The coyness game goes like this: Don’t antagonize your own political party while building a base of support. If the base of support gels, you run, and if not, you bow out having never announced. It’s the political way of having one’s cake and eating it too. Eisenhower famously did it in the early 1950s when considering his presidential run, and it launched a “draft Eisenhower” movement. Ross Perot achieved the same thing in the 1990s with the third-party “draft Perot” movement.

The challenge with this game is that if you wait too long for the drumbeat to build, your competition can solidify party support. I’ve heard many Dems are already getting calls from Bowman’s camp to shore up support and endorsements for him.
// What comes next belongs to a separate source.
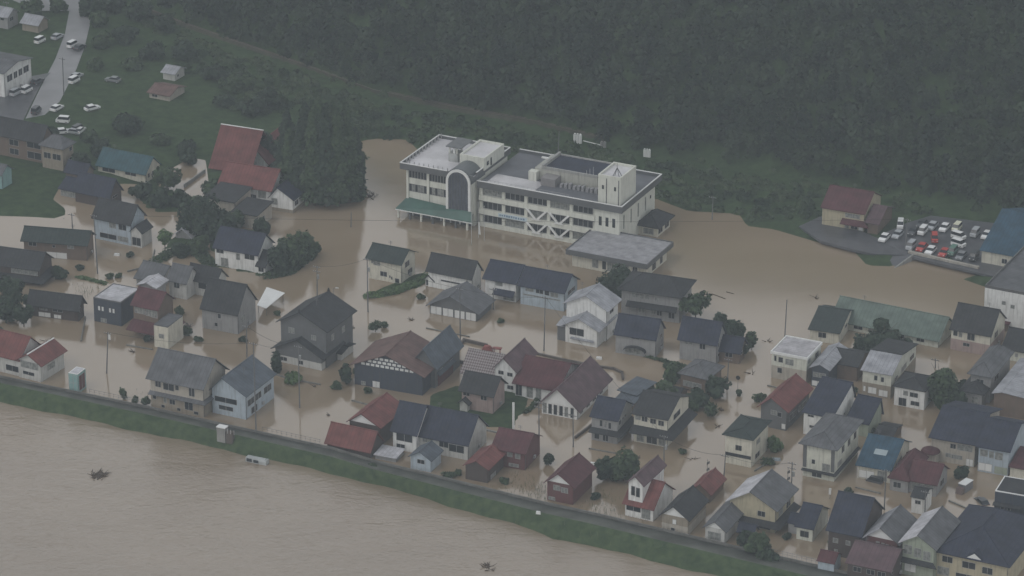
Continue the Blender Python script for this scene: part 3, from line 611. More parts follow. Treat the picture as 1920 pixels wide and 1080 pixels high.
# -- right of centre
H('navy roofed two-storey house with curved skirt roof left of the cream banded house', [V(1109,1157,833,1184,46,'gu','grey','navy',rise=2.6,oh=.5,sk=(.5,1.4,'dark'),wf=[(.32,.42,.62,.86),(.5,.6,.6,.84,dict(glass=GLASS2)),(.66,.76,.58,.82),(.12,.3,.08,.4),(.45,.65,.05,.36)])], a=23, group='houses on the right')
H('house with a cream band of windows between dark roof and deep skirt roof', [
  V(1188,1250,839,1290,54,'gu','cream','dark',rise=2.4,oh=.6,sk=(.56,2.2,'dark'),wf=[(.05,.2,.78,.94),(.24,.4,.76,.92),(.5,.66,.74,.9),(.74,.9,.72,.88),(.1,.3,.04,.3,dict(glass=GLASS2)),(.4,.7,.04,.32),(.76,.96,.04,.26,dict(glass=GLASS2))],ws=[(.3,.6,.7,.88),(.2,.4,.2,.36),(.6,.75,.2,.36)])], a=24, group='houses on the right')
H('cream flat roofed building with two rows of windows at the open water', [V(1446,1511,720,1538,50,'flat','mint','wet',ph=.35,fo=.25,fd=.25,low=('beige',.48),wf=[(.08,.13,.66,.84),(.2,.32,.64,.82),(.4,.62,.6,.8),(.18,.3,.24,.42)],ws=[(.1,.25,.7,.84),(.6,.8,.6,.8)])], 'flat_building', 'building', a=25, group='houses on the right')
H('dark blue house with small pale gable roof and white garage door', [
  V(1521,1552,729,1586,36,'gv','navy','pale',rise=.9,oh=.5,wf=[(.1,.85,.52,.74,dict(glass=GLASS2)),(.05,.7,.05,.3,dict(glass=TRIM))],ws=NO),
  V(1560,1606,716,1628,30,'gu','brown','dark',rise=1.5,oh=.6,wf=NO,ws=NO)], a=24, group='houses on the right')
H('cream house with dark roof backed by the long green roof', [V(1518,1572,646,1602,22,'gu','cream','dgreen',rise=2.0,oh=.5,rf=.6,wf=[(.3,.56,.4,.8)],ws=[(.4,.5,.6,.85)])], a=20, group='houses on the right')
H('very long low hall with a green metal roof standing in the flood', [V(1562,1758,652,1786,17,'gu','mint','green',rise=3.2,oh=.8,rf=.55,wf=[(.2,.28,.3,.85),(.34,.4,.3,.85),(.62,.68,.3,.85),(.8,.87,.3,.85)],ws=NO)], 'hall', 'hall', a=27, group='houses on the right')
H('cream and salmon two-storey house with a dark roof right of the long green roof', [V(1782,1855,668,1882,40,'gu','cream','dark',rise=4.0,oh=.5,low=('pink',.52),wf=[(.06,.16,.68,.94),(.2,.28,.66,.92,dict(glass=GLASS2)),(.42,.6,.6,.9),(.32,.48,.28,.42)],ws=[(.3,.5,.6,.85)])], a=25, group='houses on the right')
H('cream walled cottage with dark roof at the right edge under the tall white block', [V(1880,1940,684,1965,22,'gu','mint','dark',rise=2.8,oh=.5,wf=[(.38,.46,.4,.65)],ws=NO)], a=25, group='houses on the right')
H('grey hipped house with a lower hipped porch among bushes at the right', [
  V(1818,1855,756,1892,50,'hip','grey','grey',rise=2.4,oh=.7,wf=[(.3,.65,.62,.82)],ws=[(.2,.4,.6,.8)]),
  V(1803,1840,766,1868,28,'hip','grey','dark',rise=1.4,oh=.7,wf=[(.15,.3,.3,.7),(.5,.8,.2,.7)],ws=NO)], a=25, group='houses on the right')
H('dark maroon shed under a pale sheet roof at the right edge', [V(1862,1935,790,1985,40,'gv','brown','pale',rise=.5,rf=.2,oh=.5,wf=NO,ws=NO)], 'shed', 'shed', a=25, group='houses on the right')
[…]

Many New Jersey politicians are already playing the coyness game for the 2025 Democratic campaign for governor. Meanwhile, Jersey City mayor Steve Fulop has announced and is rounding up endorsements. One person who endorsed him told me, “Others are talking about running, while he’s in the race.”
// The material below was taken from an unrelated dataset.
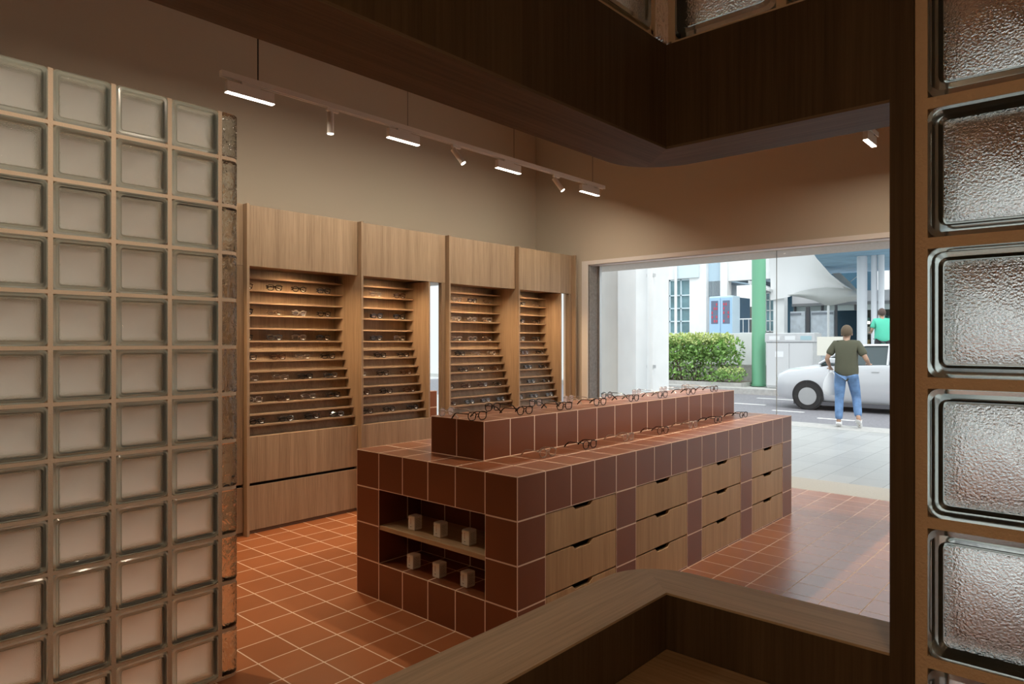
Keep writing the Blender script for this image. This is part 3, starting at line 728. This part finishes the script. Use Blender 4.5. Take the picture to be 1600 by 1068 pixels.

So, a word of advice for Latimer: Playing coy works — but the game has a short shelf life.

Numbers Game- 24%

This is the acceptance rate for applications to the Federal Nonprofit Security Grants program, which shuls, schools, and a wide range of frum nonprofits have come to rely on to meet their security needs. This reflects a 10 percent drop from the prior year’s acceptance rate. Practically, this means that many of our institutions who desperately need the funding will be turned down. The reason is simply rising demand; the program is getting many more applicants. Congress increased funding from $250 million to $350 million last year but will have to assess how to meet the growing demand again next year.

Numbers speak volumes, but seeing is believing. I hardly notice all the security protections in my shul anymore, from guards to locks to protocol. But while I was in Los Angeles recently, I walked by three shuls that had visible security protection, and it struck me how prevalent the need remains. Without federal grant funds, many shuls have had to raise the funds to pay security costs themselves — which some shul-goers have sardonically referred to as an “anti-Semitism tax.”